Los safaris incluyen alojamiento en cómodos resorts o bungalós en que se ofrece un variado bufé de asado de gacela o grillos fritos por 20 dólares. Es la prueba de que algunos de esos animales son cazados, pero los guías aseguran que, por una parte, hay que controlar la población y, por otra, la carne que llena el plato del turista no procede de las reservas naturales.
Dado que Botsuana tiene muchos animales, algunos empresarios han montado ranchos privados para la caza mayor, sobre todo en la zona del delta del Okavango, repleta de turistas navegando en canoa, y en el árido desierto del Kalahari Central. Prueba de que los animales son negocio es que algunos cámpings para turistas tienen granjas de cocodrilos y cobran a los forasteros 10 dólares si quieren ver cómo los alimentan: les dejan un burro suelto.
Pero los ranchos de lujo ofrecen algo más selecto.

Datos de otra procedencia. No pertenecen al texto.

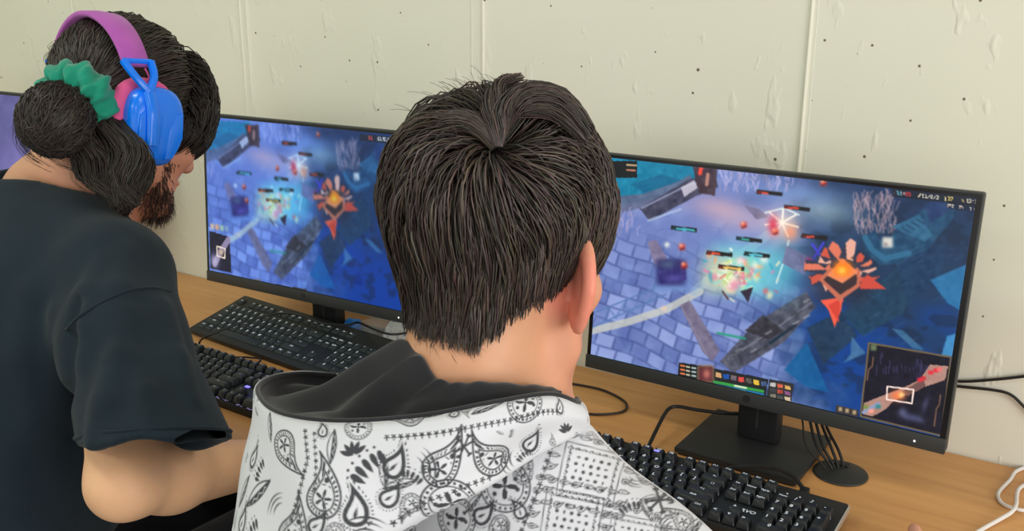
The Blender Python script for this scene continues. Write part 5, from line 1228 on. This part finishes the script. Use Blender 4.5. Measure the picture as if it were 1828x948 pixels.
def m_solid(X, Y, aa):
    d = psdf(X, Y, PAIS); th = np.arctan2(Y, X + .35); a = fill(np.maximum(d, -(d + .20)), aa)
    a = np.maximum(a, band(d - .13, .045, aa)*(np.sin(30*th) > .25)); return np.maximum(a, fill(np.abs(Y + .08) - .13*np.clip(.35 - np.abs(X + .38), 0, 1)*2, aa)*(d < -.32))
def m_leaf(X, Y, aa):
    d = psdf(X, Y, LENS); v_ = Y - .04; a = np.maximum(band(d, .035, aa), fill(np.maximum(d, v_), aa)); a = np.maximum(a, band(v_, .025, aa)*(np.abs(X) < 1.05))
    return a*(1 - .9*band(Y + .10 - .05*np.sin(14*X), .022, aa)*(d < -.03))
def m_leaf2(X, Y, aa): return np.maximum(m_leaf(X*1.7 - .85, Y*1.7 + .1, aa*1.7), m_leaf((X*.2 + Y*.98)*1.7 - .85, (-X*.98 + Y*.2)*1.7, aa*1.7))
def m_drops(X, Y, aa):
    a = np.zeros_like(X)
    for k in range(5):
        b = -.9 + .45*k; x0, y0 = .75*math.sin(b), -.1 + .35*math.cos(b) - .3; a = np.maximum(a, fill(psdf(-((X-x0)*math.sin(b*.4) + (Y-y0)*math.cos(b*.4))/.34, ((X-x0)*math.cos(b*.4) - (Y-y0)*math.sin(b*.4))/.30, DROP)*.3, aa)); a = np.maximum(a, fill(np.hypot(X-x0*1.15, Y-y0-.52) - .06, aa))
    return a
def m_arcs(X, Y, aa):
    r = np.hypot(X + .9, Y); t = np.arctan2(Y, X + .9); a = np.zeros_like(X)
    for k, rr in enumerate((.75, 1.05, 1.3)): a = np.maximum(a, fill(np.abs(r - rr) - .055*np.cos(np.clip(t*1.9, -1.57, 1.57)), aa)*(np.abs(t) < .8))
    return a
def m_bones(X, Y, aa):
    a = np.zeros_like(X)
    for ang in (.35, -.35, 1.4):
        x, y = X*math.cos(ang) + Y*math.sin(ang), -X*math.sin(ang) + Y*math.cos(ang); a = np.maximum(a, fill(np.maximum(np.abs(y) - .09, np.abs(x) - .85), aa))
        for sx in (-1, 1):
            for sy in (-1, 1): a = np.maximum(a, fill(np.hypot(x - sx*.86, y - sy*.10) - .12, aa))
    return a
def m_star(X, Y, aa): r = np.hypot(X, Y); t = np.arctan2(Y, X); return np.maximum(fill(r - .75*(.35 + .65*np.abs(np.cos(2.5*t + .8))**1.5), aa), fill(np.maximum(np.abs(X) - .16, np.abs(Y + .5) - .45), aa))
def m_yin(X, Y, aa): return np.maximum(m_solid(X*1.5 + .1, Y*1.5 - .55, aa*1.5), m_ring(-X*1.5 + .1, -Y*1.5 - .55, aa*1.5))
def m_disc(X, Y, aa):
    r = np.hypot(X, Y); t = np.arctan2(Y, X); a = np.maximum(band(r - .95, .035, aa), band(r - .70, .025, aa)); a = np.maximum(a, band(r - .83, .05, aa)*(np.sin(24*t) > 0)); a = np.maximum(a, fill(r - .5*(.5 + .5*np.cos(4*t + 1)), aa))
    return np.maximum(a, fill(np.hypot(np.abs(X) - .45, np.abs(Y) - .2) - .09, aa))
def m_flower(X, Y, aa): return np.maximum(*[fill(psdf((X*math.cos(b) + Y*math.sin(b)) - .1, (-X*math.sin(b) + Y*math.cos(b)), LENS*.55 + np.array([.5, 0]))*.9, aa) for b in (1.57, .8)]) if False else np.max([fill(psdf((X*math.cos(b) + Y*math.sin(b)), (-X*math.sin(b) + Y*math.cos(b)), LENS*np.array([.45, .6]) + np.array([.5, 0])), aa) for b in (.5, 1.05, 1.57, 2.1, 2.65)], 0)
def m_square(X, Y, aa):
    m = np.maximum(np.abs(X), np.abs(Y)); a = band(m - .62, .012, aa); rg = np.random.default_rng(2)
    for k in range(8):
        for e in range(4):
            p_, q_ = (-.5 + k*.143, .50); x, y = [(X - p_, Y - q_), (X - p_, Y + q_), (X - q_, Y - p_), (X + q_, Y - p_)][e]; a = np.maximum(a, fill(np.hypot(x*(.7 if e < 2 else 1.5), y*(1.5 if e < 2 else .7)) - .05, aa)*(np.sin(70*(x+y)) > -.5))
    for i in range(5):
        for j in range(5):
            x, y = X + .32 - i*.16 + .03*((j % 2)-.5), Y + .32 - j*.16; b = (i*7 + j*3) % 5; a = np.maximum(a, fill(np.hypot(x*(1 + .8*(b == 1)), y*(1 + .8*(b == 2))) - .042, aa))
    for e in range(4):
        for k in range(7):
            p_ = -.78 + k*.26; x, y = [(X - p_, Y - .80), (X - p_, Y + .80), (X - .80, Y - p_), (X + .80, Y - p_)][e]
            if abs(p_) > .7 and e > 1: continue
            d = psdf(x/.115, y/.115, PAIS if k % 2 else DROP)*.115; a = np.maximum(a, np.maximum(band(d, .012, aa), fill(d + .035, aa)))
    return a
MOT = dict(ring=m_ring, solid=m_solid, leaf=m_leaf, leaf2=m_leaf2, drops=m_drops, arcs=m_arcs, bones=m_bones, star=m_star, yin=m_yin, disc=m_disc, flower=m_flower, square=m_square)
WHITE, INK = lin((211, 213, 220)), lin((26, 28, 36))
def cloth_tint(k): return WHITE*(1 - .93*k[:, None]) + INK*.93*k[:, None]
def knit(name): m = tinted(name, .88, .25, sheen=.1); bump(m, noise(m, coords(m), 1500, 2), .2, .0006); return m
M['print'] = knit('white_printed_fleece'); M['lining'] = fabric('charcoal_lining', L4(34, 34, 38), L4(42, 42, 46), .95, 1300, .3, .25)
def layout_print(pr, PX, UV, items, rows=()):
    """items sit where the photo shows them: nearest cloth point gives the place in cloth space"""
    def uv(x, y): return UV[np.argmin((PX[:, 0]-x)**2 + (PX[:, 1]-y)**2)]
    for (kind, x, y, ang, size, *fl) in items: a, b = uv(x, y); pr.draw(a, b, ang, size, MOT[kind], 1.45, fl[0] if fl else 1)
    for (pts, step, kind, size) in rows:
        P = np.array([uv(*p) for p in pts]); L = np.concatenate([[0], np.cumsum(np.linalg.norm(np.diff(P, axis=0), axis=1))])
        for s_ in np.arange(0, L[-1], step): pr.draw(np.interp(s_, L, P[:, 0]), np.interp(s_, L, P[:, 1]), 0, size, MOT[kind], 1.3)
def scatter(pr, seed, used, n, smin_=.010, smax_=.016):
    rg = np.random.default_rng(seed); kinds = ['ring', 'solid', 'leaf', 'drops', 'arcs', 'yin', 'bones', 'disc', 'leaf2']
    for _ in range(n):
        x, y, r = rg.uniform(0, pr.nx*pr.px), rg.uniform(0, pr.ny*pr.px), rg.uniform(smin_, smax_); w = int(r*1.5/pr.px); i, j = int(x/pr.px), int(y/pr.px)
        if pr.I[max(0, j-w):j+w, max(0, i-w):i+w].any(): continue
        pr.draw(x, y, rg.uniform(0, 6.28), r, MOT[kinds[rg.integers(len(kinds))]], 1.4)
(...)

Una concesión de caza en el desértico Kalahari Central abre la temporada en abril y fija un precio de 1.400 dólares por cobrarse una cebra, 4.500 por una jirafa (si está disponible) y 8.000 por un leopardo (requiere reservar diez días de caza). Para un búfalo, la tarifa sube a 25.000 dólares. Pero la gran estrella son los elefantes, que requieren un adelanto de 5.000 dólares que se reembolsa si falla el disparo. Si se abate, el cazador paga entre 35.000 o 60.000 según sea el tamaño de la pieza. El precio se infla con gastos de alojamiento y el traslado en helicóptero desde Maun hasta el rancho.
La mayoría de las expediciones parten de Maun, un bullicioso pueblo donde los nativos alquilan móviles por la calle, los chinos abren bazares y los carteles advierte del peligro del sida.
La vida en el campamento de caza es espartana, dentro del estilo de los safaris turísticos. Los cazadores duermen en tiendas de lona y tener cama es un lujo. Algunos turoperadores dan por sentado que los clientes van a montar y desmontar la tienda a las 5 de la madrugada. Solo después les dan el desayuno, racionado. Por la noche, es mejor no salir de la tienda porque suelen rondar leones y chacales. La vida en el delta del Okawango y el Kalahari es dura para el occidental, que lleva allí un régimen sobrio muy alejado de los tranquilos resorts de Kenia o Tanzania. En Botsuana, los humanos caminan en fila india para engañar a los jaguares y los pájaros avisan a toda la sabana de su presencia. Un elefante es capaz de derribar un árbol de un cabezazo o de machacar con la pata a un cocodrilo que molesta a su cría en el parque del Chobe. Si mueve las orejas es que que te ha olido y estás muerto.